News
Pourquoi le secteur de la sécurité privée traine en termes d'égalité?
Interview de …
Alice Dale, Chef du département d'UNI Services d'entretien et de sécurité
Par Sadia Kaenzig
SK – Alice, quels sont les obstacles au travail des femmes dans ce domaine et pourquoi est-il important qu'elles y soient présentes ?
AD – Depuis dix ans que je travaille dans le secteur des services d'entretien et de sécurité, j'entends de nombreux employeurs argumenter que les femmes ne font pas de bons agents de sécurité, qu'un gardien doit être grand et fort, que les femmes sont irrégulières en raison de leur maternité ou qu'elles sont plus émotives en cas d'affrontement ou que confier une arme à une femme est trop risqué. Tous ces arguments qui privent les femmes d'un accès équitable au travail dans le secteur de la sécurité reposent sur des préjugés qui ne sont pas corroborés par les faits.

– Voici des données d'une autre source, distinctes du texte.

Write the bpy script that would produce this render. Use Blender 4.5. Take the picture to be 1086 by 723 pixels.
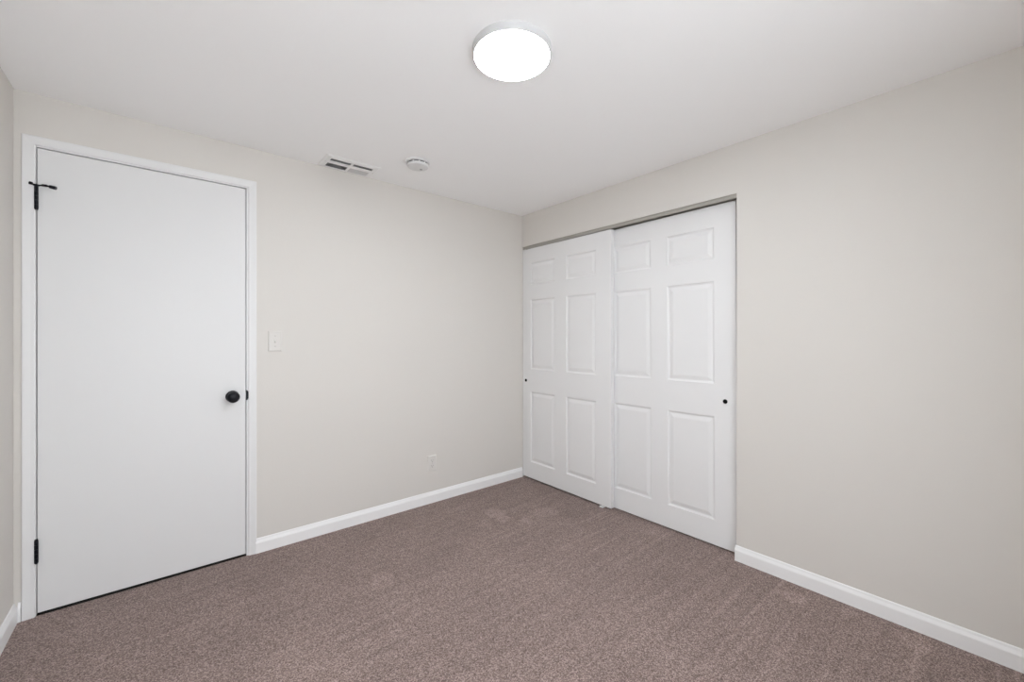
import bpy, bmesh, math
from mathutils import Vector, Matrix
S = bpy.context.scene
COL = S.collection
for o in list(bpy.data.objects):
    bpy.data.objects.remove(o)

# ------------------------------------------------------------------ camera
H = 2.28                      # ceiling height
RX, RY = -2.8907, -3.10       # left wall x, wall behind the camera y (room corner at the origin)
cam_d = bpy.data.cameras.new('camera')
cam = bpy.data.objects.new('camera', cam_d)
COL.objects.link(cam)
cam.location = (-2.3946, -2.7171, 1.2179)
cam.rotation_euler = (math.radians(90), 0, -0.69821)
cam_d.sensor_width = 36
cam_d.lens = 14.522
cam_d.shift_y = -0.00354
cam_d.clip_start = 0.02
S.camera = cam

# ------------------------------------------------------------------ light and exposure
W = bpy.data.worlds.new('daylight_fill')
S.world = W
W.use_nodes = True
WN = W.node_tree
WB = WN.nodes['Background']
WB.inputs['Strength'].default_value = 1.0
_tc = WN.nodes.new('ShaderNodeTexCoord')          # even fill light for the added window, same above and below the horizon
_sx = WN.nodes.new('ShaderNodeSeparateXYZ')
_rp = WN.nodes.new('ShaderNodeValToRGB')
_mr = WN.nodes.new('ShaderNodeMapRange')
_mr.inputs['From Min'].default_value = -1
WN.links.new(_tc.outputs['Generated'], _sx.inputs[0])
WN.links.new(_sx.outputs['Z'], _mr.inputs['Value'])
WN.links.new(_mr.outputs[0], _rp.inputs['Fac'])
_rp.color_ramp.elements[0].position = 0.47
_rp.color_ramp.elements[0].color = (4.9, 5.15, 5.4, 1)
_rp.color_ramp.elements[1].position = 0.53
_rp.color_ramp.elements[1].color = (4.9, 5.15, 5.4, 1)
WN.links.new(_rp.outputs['Color'], WB.inputs['Color'])
LAMP = 76.0                   # emission of the ceiling lamp's diffuser
S.view_settings.view_transform = 'Standard'
S.view_settings.look = 'None'
S.view_settings.gamma = 1
S.view_settings.use_curve_mapping = False
S.view_settings.exposure = 0.0
S.cycles.max_bounces = 16
S.cycles.diffuse_bounces = 12
S.cycles.sample_clamp_indirect = 6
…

Dans les plus grandes firmes de sécurité privée mondiales, les femmes représentent près de 20% des agents de sécurité. Dans beaucoup de firmes nationales et régionales, la proportion est nettement moindre, aux alentours de 10%. Il faut que cela change. Il est temps d'intégrer la problématique hommes-femmes dans ce domaine. Au Brésil, notre affilié CNTV-CUT a soulevé la question des préjugés fondés sur le sexe lors d'une réunion d'UNI sur la sécurité privée qui se tenait en janvier 2010 et il a souligné que cette industrie recourt de plus en plus à la surveillance électronique, avec laquelle beaucoup de ces stéréotypes sont sans fondement.

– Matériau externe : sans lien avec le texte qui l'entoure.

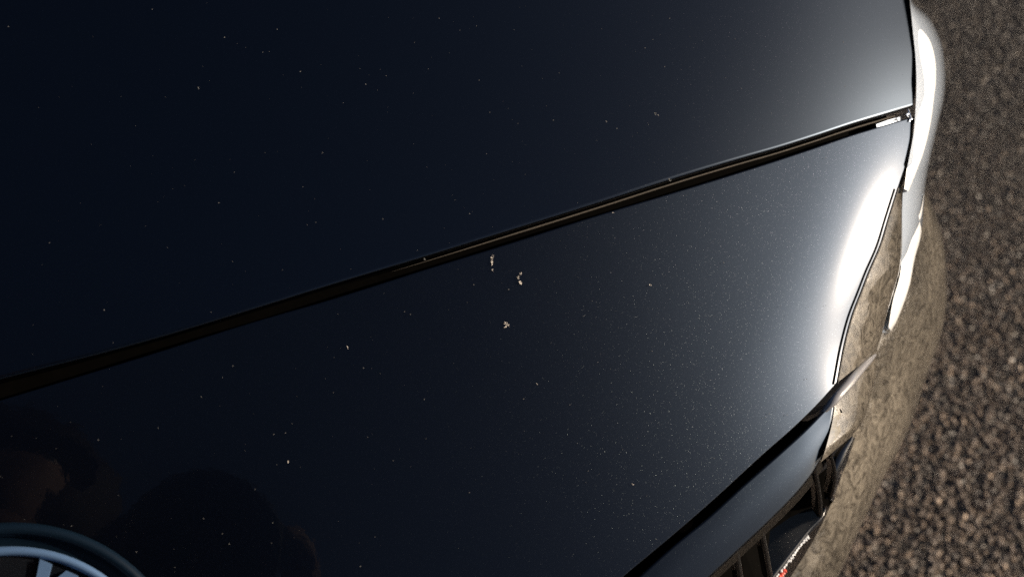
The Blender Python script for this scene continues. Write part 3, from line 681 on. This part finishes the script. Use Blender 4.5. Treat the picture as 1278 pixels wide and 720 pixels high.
for sx in (-1, 1):
    bm = bmesh.new(); bmesh.ops.create_icosphere(bm, subdivisions=2, radius=.0095)
    for v in bm.verts: v.co += Vector((-.13+sx*.032, .008, 1.215))
    em = bpy.data.meshes.new('eye'); bm.to_mesh(em); bm.free(); link('eye', em, M_EYE, per)
    bm = bmesh.new(); bmesh.ops.create_icosphere(bm, subdivisions=2, radius=1)
    for v in bm.verts: v.co = Vector((v.co.x*.010-.13+sx*.083, v.co.y*.018-.075, v.co.z*.030+1.202))
    em = bpy.data.meshes.new('ear'); bm.to_mesh(em); bm.free(); link('ear', em, M_SKIN, per)
camr = bpy.data.objects.new('camera', None); COL.objects.link(camr)
tag(camr, 'black camera with round lens hood seen mirrored in the nose paint', 'camera')
def cl(x, y, z): return CAM + RX*x + UX*y + FX*z
def revolve(name, prof, mat, seg=48):
    V, F = [], []; k = len(prof)
    for i in range(seg):
        f = 2*math.pi*i/seg
        for r_2, z_ in prof: V.append(cl(r_2*math.sin(f), r_2*math.cos(f), z_))
    for i in range(seg):
        for j in range(k-1): F.append((i*k+j, i*k+j+1, ((i+1) % seg)*k+j+1, ((i+1) % seg)*k+j))
    return link(name, mesh_from(name, V, F), mat, camr)
revolve('lens_hood', [(.040, -.046), (.0520, -.003), (.0545, -.002), (.0550, -.006), (.047, -.048), (.040, -.050)], M_BODY)
revolve('lens_barrel', [(.036, -.046), (.040, -.042), (.041, -.055), (.0405, -.075), (.038, -.080), (.038, -.100), (.033, -.106)], M_BODY)
revolve('front_glass', [(.0001, -.036), (.012, -.0367), (.024, -.039), (.036, -.044)], M_LENS)
bm = bmesh.new(); bmesh.ops.create_cube(bm, size=1.0); bmesh.ops.bevel(bm, geom=bm.edges[:], offset=.12, segments=3, affect='EDGES')
for v in bm.verts:
    bulge_ = .018 if v.co.x > .2 and v.co.z > 0 else 0
    v.co = Vector(cl(v.co.x*.135+.005, v.co.y*.088+(.018 if abs(v.co.x) < .2 and v.co.y > .3 else 0), v.co.z*.045-.128+bulge_))
cm_ = bpy.data.meshes.new('camera_body'); bm.to_mesh(cm_); bm.free(); link('camera_body', cm_, M_BODY, camr)

bpy.context.view_layer.update()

Premièrement, le problème ne concerne pas uniquement les femmes, mais aussi les familles parce que, dans la plupart des pays, les femmes sont aussi soutien de famille, et que des femmes sous-payées font des familles en difficulté. L'Amérique latine n'échappe pas à la règle. Deuxièmement, au fil des ans, le travail des forces de l'ordre démontre que, si les femmes engagées dans la sécurité travaillent différemment des hommes, elles le font tout aussi bien. En cas de troubles à l'ordre public, par exemple, les policières sont perçues comme moins menaçantes que leurs collègues masculins, ce qui suscite moins d'altercations et davantage de discussion et de règlements de conflits. Les perspectives, priorités et préoccupations des hommes et des femmes diffèrent souvent, et cette diversité de points de vue rehausse la qualité du travail dans le domaine de la sécurité – comme dans de nombreux autres. Ces façons de voir les choses doivent être prises en compte dans tous les secteurs d'activité de la sécurité privée.
SK – Comment pouvez-vous obtenir que l'égalité hommes-femmes soit appliquée sur le lieu de travail ?

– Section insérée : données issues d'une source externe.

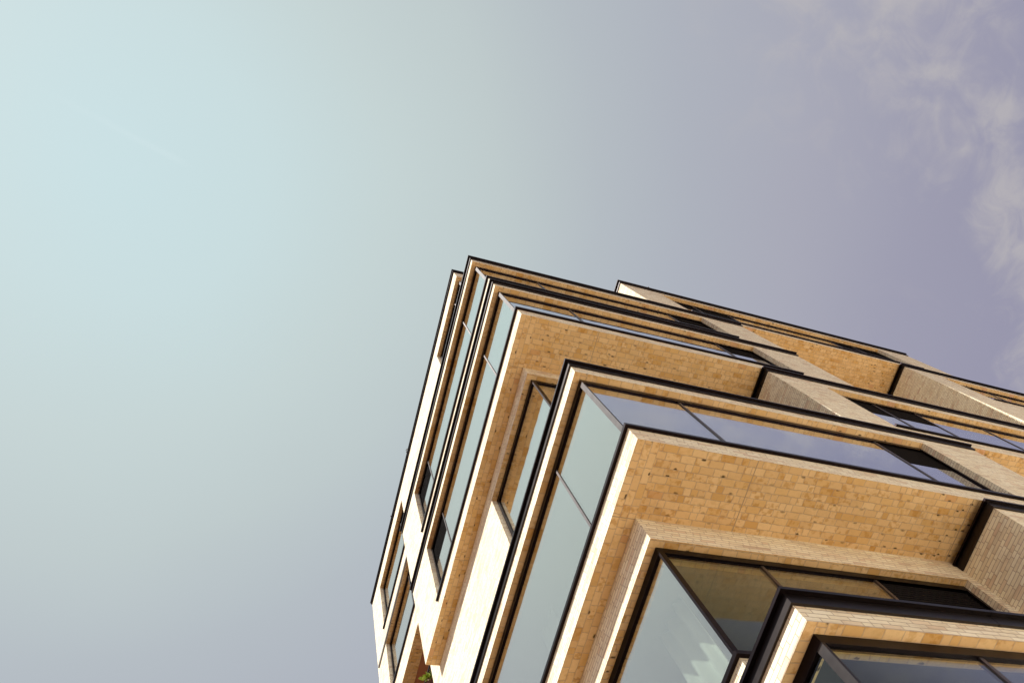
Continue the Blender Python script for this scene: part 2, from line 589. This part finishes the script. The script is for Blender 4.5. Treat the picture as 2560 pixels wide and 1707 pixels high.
# --- right hand blocks that jut out between the corner bands
def right_block(xa, xe, zb, s, L, zt, wa, wb, mx, vx, label, top, depth=1.10, zside=None, runx=True):
    zside = zb if zside is None else zside
    parts = [(xa, xe, Y0, Y0 + depth, zb, s - .012), (xa, xe, Y0, Y0 + TH, L, zt),
             (xa, wa, Y0, Y0 + TH, s - .012, L), (wb, xe, Y0, Y0 + TH, s - .012, L),
             (xa, xa + TH, Y0 + TH, Y0 + depth + .01, s - .012, zt)]
    wall(parts, label)
    window(0, wa, wb, Y0, 0, None, s, L, mx, (), vx, (), corner=False)
    mb = MB()
    coping_steps(mb, xa, xe, Y0, Y0 + depth - .001, top, True, True)
    mb.build('coping', [METAL, UPST], B)


# upper right block (above the roof of the corner block)
right_block(10.25, 22.95, 21.72, 22.06, 24.55, 24.84, 11.73, 21.25, (12.95, 14.40, 18.85, 19.95),
            ((0, 1.0), (1, 1.0), (3, 1.0), (4, 1.0)), 'brick block at roof level over the right half', 24.95, depth=4.0)
# middle right block, starts past the corner block
right_block(19.95, 45, 15.4, 18.96, L5, 21.52, 21.46, 40, (22.1, 23.5, 28, 32, 36), ((0, 1.0),), None, 21.66)
# block beside the upper set-back storey
right_block(10.34, 45, 11.88, S3, 14.75, 15.06, 11.80, 21.3, (13.12, 14.42, 16.62, 18.8), ((0, 1.02), (1, 1.0)), None, 15.195)
# block beside the lower set-back storey
right_block(10.34, 45, 5.03, S1, L1, 8.34, 11.75, 21.3, (13.1, 14.4, 16.6, 18.8), ((0, 1.0),), None, 8.47)

# plain set-back walls on the right, under the jutting blocks
wall([(XA - .6, 20.0, Y1, Y1 + TH, 15.20, 21.72), (XA - .6, 45, Y1, Y1 + TH, 8.47, 11.88)], None)

# --- left hand set-back wall with its own windows, and the block on the roof
LD, SD = 24.70, 22.32
wd = [(X1, 10.25, Y1 - .05, Y1 - .05 + TH, 21.5, SD - .012), (X1, 10.25, Y1 - .05, Y1 - .05 + TH, LD, 25.34),
      (X1, X1 + TH, Y1 - .05 + TH, YE, 21.62, SD - .012), (X1, X1 + TH, Y1 - .05 + TH, YE, LD, 25.34),
      (X1, X1 + TH, 6.60, 11.90, SD - .012, LD), (X1, X1 + TH, 15.42, YE, SD - .012, LD),
      (X1, X1 + TH, YA, YE, 21.46, 21.62)]
wall(wd, 'brick storey on the roof over the left facade')
window(X1, X1, 10.25, Y1 - .05, Y1 - .05, 6.60, SD, LD, (6.4,), (4.75,), (), (), sill_x=False)
window(X1, None, None, 0, 11.90, 15.42, SD, LD, (), (12.72,), (), ((0, .95),), corner=False)
mb = MB()
for oh, za, zb in ((.046, 25.34, 25.41), (.075, 25.41, 25.45)):
    mb.box(X1 - oh, 10.25, Y1 - .05 - oh, Y1, za, zb)
    mb.box(X1 - oh, X1 + .4, Y1, YE + .02, za, zb)
mb.build('coping', METAL, B)
LW, SW = 21.46, 19.08
LG, SG = 18.20, 15.30
wd2 = [(X1, X1 + TH, YA, 11.93, SW, LW), (X1, X1 + TH, 15.42, YE, SW, LW),
       (X1, X1 + TH, YA, YE, LG, SW),
       (X1, X1 + TH, YA, 12.02, 15.225, LG), (X1, X1 + TH, 15.42, YE, 15.225, LG),
       (X1, X1 + TH, 12.02, YE, 11.80, 15.225)]
wall(wd2, 'sunlit set-back brick wall at the far left end')
window(X1, None, None, 0, 11.93, 15.42, SW, LW, (), (12.80,), (), ((0, .95),), corner=False)
# loggia behind the lowest opening
lg = MB()
lg.box(X1 + TH, 7.0, 12.02, 15.42, LG + .02, LG + .12)
lg.box(7.0, 7.1, 12.02, 15.42, 15.225, LG + .02)
lg.box(X1 + TH, 7.0, 11.92, 12.02, 15.225, LG + .02)
lg.box(X1 + TH, 7.0, 15.42, 15.52, 15.225, LG + .02)
lg.build('loggia_lining', TERRA, B, 'terracotta coloured plaster inside the open loggia')
rl = MB()
RX = X1 + .06
for k in range(40):
    y = 12.06 + k * .084
    rl.box(RX, RX + .012, y, y + .012, 15.26, 16.24)
rl.box(RX - .008, RX + .02, 12.03, 15.41, 16.24, 16.275)
rl.box(RX - .004, RX + .016, 12.03, 15.41, 15.235, 15.26)
rl.build('railing', FRAME, B, 'thin dark metal balcony railing')

# --- movement joints in the soffits
for xa, xb, ya, yb, z in ((6.25, 6.262, Y0 + .002, Y1, ZF2), (10.2, 10.212, Y0 + .002, Y1, ZF2), (6.15, 6.162, Y0 + .002, Y1, ZA),
                          (X0 + .002, X1, 3.95, 3.962, ZF2), (X0 + .002, X1, 3.95, 3.962, ZA), (X0 + .002, X1, 8.6, 8.612, ZA)):
    MB().box(xa, xb, ya, yb, z - .003, z + .01).build('movement_joint', JOINT, B)

# --- inside: slabs (ceilings) and the core, so that the windows look into rooms
sl = MB()
dk = MB()
for za, zb, xs, ys in ((L0 + .03, 5.0, X0 + TH, Y0 + TH), (L1 + .03, ZF2 - .01, X1 + TH, Y1 + TH), (L2 + .03, 11.75, X0 + TH, Y0 + TH),
                       (L3 + .03, ZA - .01, X1 + TH, Y1 + TH), (L4 + .03, 18.5, X0 + TH, Y0 + TH), (L5 + .03, 21.44, X0 + TH, Y0 + TH)):
    xe = 13.0 if xs < 4.8 else 12.9
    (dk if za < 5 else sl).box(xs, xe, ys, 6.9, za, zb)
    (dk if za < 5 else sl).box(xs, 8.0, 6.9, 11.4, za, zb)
sl.build('ceiling_slab', SLAB, B)
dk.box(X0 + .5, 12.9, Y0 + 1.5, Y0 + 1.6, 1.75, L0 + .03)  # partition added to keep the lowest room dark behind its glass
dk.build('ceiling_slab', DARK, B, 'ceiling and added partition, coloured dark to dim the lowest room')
co = MB()
co.box(8.0, 44.9, 6.9, 16.4, -EYE, 21.4)
co.box(13.4, 44.9, 4.6, 6.9, -EYE, 21.5)
co.box(10.7, 22.9, Y0 + 3.2, 12, 21.75, 24.6)
co.box(5.3, 8.0, 11.6, 11.9, -EYE, 15.2)
co.box(7.2, 8.0, 11.9, 16.4, -EYE, 25.2)
co.box(5.09, 7.2, 11.9, 16.5, LG + .14, LG + .30)
co.box(5.09, 7.2, 11.9, 16.5, 21.5, 21.6)
co.box(5.09, 10.2, 4.3, 16.4, 24.75, 25.3)
co.box(7.0, 10.2, 6.0, 11.9, 21.7, 24.75)
co.box(10.7, 22.9, Y0 + TH, 12, 24.6, 24.8)
co.build('core', ROOM, B)
# base down to the pavement
wall([(X0 + .02, 45, Y0 + .02, Y0 + .4, -EYE, 1.75), (X0 + .02, X0 + .4, Y0 + .4, 16.5, -EYE, 1.75)], 'brick base at street level')
MB().box(X0 + .3, 13.0, Y0 + .35, 16.4, 21.5, 21.6).box(13.0, 44.9, Y1 + .36, 16.4, 21.5, 21.6).build('roof', SLAB, B)


# ------------------------------------------------------------------ curtains
def curtain(x, y0, y1, z0, z1, amp, pleat, label):
    n = int((y1 - y0) / pleat * 8)
    pts = []
    for i in range(n + 1):
        y = y0 + (y1 - y0) * i / n
        ph = 2 * math.pi * (y - y0) / pleat
        xx = x + amp * math.sin(ph + .5 * math.sin(ph * .37)) + .012 * math.sin(ph * .23)
        for z in (z0, (z0 + z1) / 2, z1):
            pts.append((xx + (.02 * math.sin(3 * y) if z < z1 else 0), y, z))
    mb = MB().quadgrid(pts, n + 1, 3)
    o = mb.build('curtain', CLOTH, None, None, True)
    so_ = o.modifiers.new('thick', 'SOLIDIFY'); so_.thickness = .004
    o['label'] = label; o['category'] = 'curtain'
    return o


curtain(5.45, 4.72, 5.45, S1 - .2, L1 + .02, .06, .235, 'white pleated curtain behind the corner glass of the lower set-back storey')
curtain(5.25, 7.15, 7.75, S2 - .2, L2 + .02, .015, .3, 'pale smooth curtain behind the long left glass at mid height')


# ------------------------------------------------------------------ plants
def plant(name, root, h, nleaf, size, spread, label, cat, mat_leaf, group=None):
    e = empty(name, label, cat, group)
    rx, ry, rz = root
    st = MB()
    lf = MB()
    for k in range(max(2, nleaf // 7)):
        a = random.uniform(0, 6.28)
        tip = Vector((rx + spread * math.cos(a) * .8, ry + spread * math.sin(a), rz + h * random.uniform(.6, 1)))
        mid = Vector((rx, ry, rz)).lerp(tip, .5) + Vector((0, 0, h * .12))
        st.tube([Vector(root), mid, tip], [size * .10, size * .08, size * .05], 5)
        for j in range(7):
            t = .3 + .7 * j / 6
            p = Vector(root).lerp(mid, t * 2) if t < .5 else mid.lerp(tip, t * 2 - 1)
            dr = Vector((random.uniform(-1, 1), random.uniform(-1, 1), random.uniform(-.4, .6))).normalized()
            sd_ = dr.cross(Vector((random.uniform(-1, 1), random.uniform(-1, 1), 1))).normalized()
            nn = dr.cross(sd_)
            b = len(lf.v)
            L_ = size * random.uniform(.7, 1.2)
            for q_, wd_, up in ((0, .05, 0), (.3, .36, .05), (.65, .34, .02), (1, .04, -.12)):
                for sg in (-1, 0, 1):
                    c_ = p + dr * (q_ * L_) + sd_ * (sg * wd_ * L_) + nn * ((up + (.08 if sg else 0)) * L_)
                    lf.v.append((c_.x, c_.y, c_.z + EYE))
            for i in range(3):
                for s_ in range(2):
                    lf.f.append((b + i * 3 + s_, b + (i + 1) * 3 + s_, b + (i + 1) * 3 + s_ + 1, b + i * 3 + s_ + 1)); lf.mi.append(0)
    st.build('stem', TWIG, e)
    lf.build('leaves', mat_leaf, e)
    return e


plant('balcony_plant', (X1 - .02, 12.24, 15.68), .50, 42, .11, .20, 'bright green leafy plant pushing through the loggia railing', 'plant', LEAF)
plant('roof_weed', (X1 + .0, 10.45, 25.45), .26, 10, .05, .07, 'tiny dry weed on the left roof edge, nearer to the roof corner', 'weed', TWIG, 'weeds on the left roof edge')
plant('roof_weed', (X1 + .0, 13.0, 25.45), .20, 7, .05, .06, 'tiny dry weed on the left roof edge, nearer to the bottom end of that edge', 'weed', TWIG, 'weeds on the left roof edge')
plant('roof_weed', (11.45, Y0 - .02, 24.95), .16, 7, .05, .06, 'tiny dry weed on the dark coping of the right roof block', 'weed', TWIG)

AD – Je conseille aux employeurs du secteur d'intégrer la problématique hommes-femmes dans toutes les formations du personnel ainsi que dans les politiques et codes de conduite de l'entreprise, ce qui devrait logiquement avoir une incidence sur l'égalité entre les sexes et sur les bénéfices de la diversité. Bien entendu, une intervention directe s'impose en cas de harcèlement sexuel, de violence, de discrimination interne et d'autres violations des droits humains. Il faut promouvoir des femmes qualifiées (et des personnes de couleur) à des postes d'autorité dans l'entreprise, parce qu'on envoie ainsi un signal fort de compétence et d'acceptation.
SK – Concrètement, quelles sont les mesures à prendre ?
AD - Les solutions ne sont pas compliquées. Ce qu'il faut, c'est agir. Il est assez ironique que Prosegur, la troisième plus grande firme de sécurité au monde, soit dirigée par une femme, Elena Revoredo, une des plus grosses fortunes mondiales. Or, le bilan de son entreprise en matière d'équilibre hommes-femmes laisse beaucoup à désirer. Le secteur de la sécurité privée ne peut plus perpétuer une culture de machisme et justifier le statu quo. Les femmes ont beaucoup à apporter à ce secteur. Un secteur de la sécurité privée où les femmes sont totalement intégrées favorisera le travail d'équipe, l'innovation et des services de meilleure qualité. Nous avons besoin que des employeurs qui, comme Mme Revoredo se sont hissés aux plus hauts échelons de la hiérarchie mondiale, prennent des mesures déterminantes pour entretenir une culture de l'inclusion des femmes chez Prosegur. Prosegur pourrait être un pionnier dans ce domaine. UNI Global Union préconise l'égalité hommes-femmes dans toutes ses interventions et nous ne relâcherons pas nos efforts tant que cet objectif ne sera pas atteint et tant que les agents de sécurité ne seront pas traités avec la dignité et le respect qu'ils méritent, qu'ils soient des hommes ou des femmes.